Rory McIlroy has had a few of those conversations himself of late. He returns to Portrush wishing to embrace the local hoopla, after admitting he was overwhelmed by the pressure of a home Open here in 2019.
He carved his first shot out of bounds six years ago, but comes back with a Green Jacket and signs of drastically improved form and mood.
He has the game and nous to pull this place apart, like he did as a 16-year-old when he set the course record of 61. Those numbers will surely not be repeated in 2025, but as ever much depends on the weather. The forecasts suggest rain on most days and the wind is expected to be modest, rather than the heavenly fury of Troon last year.
That might favour the bigger names, of whom Jon Rahm ought to be rated a serious contender. He has not won on the LIV tour this year, but nor has he finished lower than 12th and his results in the 2025 majors are strong — 14th at the Masters, eighth at the PGA Championship and seventh in the US Open.
Crucially, he has vast links experience. He spoke this week about first taking on the dunes as a 14-year-old with his dad, when he learned a three iron on the roll can be smarter than a driver on the fly. He also developed the counter-intuitive skill of being able to accept a bad outcome from a good shot. He would be my pick.
But if the Masters can usually be predicted from a pool of a few names, the Open is the most random of the big four.

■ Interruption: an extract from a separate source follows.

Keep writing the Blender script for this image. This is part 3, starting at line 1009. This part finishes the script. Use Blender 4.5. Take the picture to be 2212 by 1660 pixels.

It might be too soon in the recovery from a rib injury for Xander Schauffele upon the defence of his title, but what about Shane Lowry? He is the best chipper in golf and won the last time it was in Portrush. A number of experts fancy him for a good week and ditto Sepp Straka.
Tommy Fleetwood also has the ball striking to do well, Tyrrell Hatton has the iron play, Ludvig Aberg has the lot and MacIntyre is a former champion of the Scottish Open whose links expertise has been sought by both Scheffler and DeChambeau.
Further from left field, the range talk is floating names like Tom McKibbin, a local who joined Rahm's LIV team, and Ryan Fox, who is overdue a strong major.
At this stage, it's all hypothetical at a tournament where predicting a winner is as foolish as getting greedy at the 11th.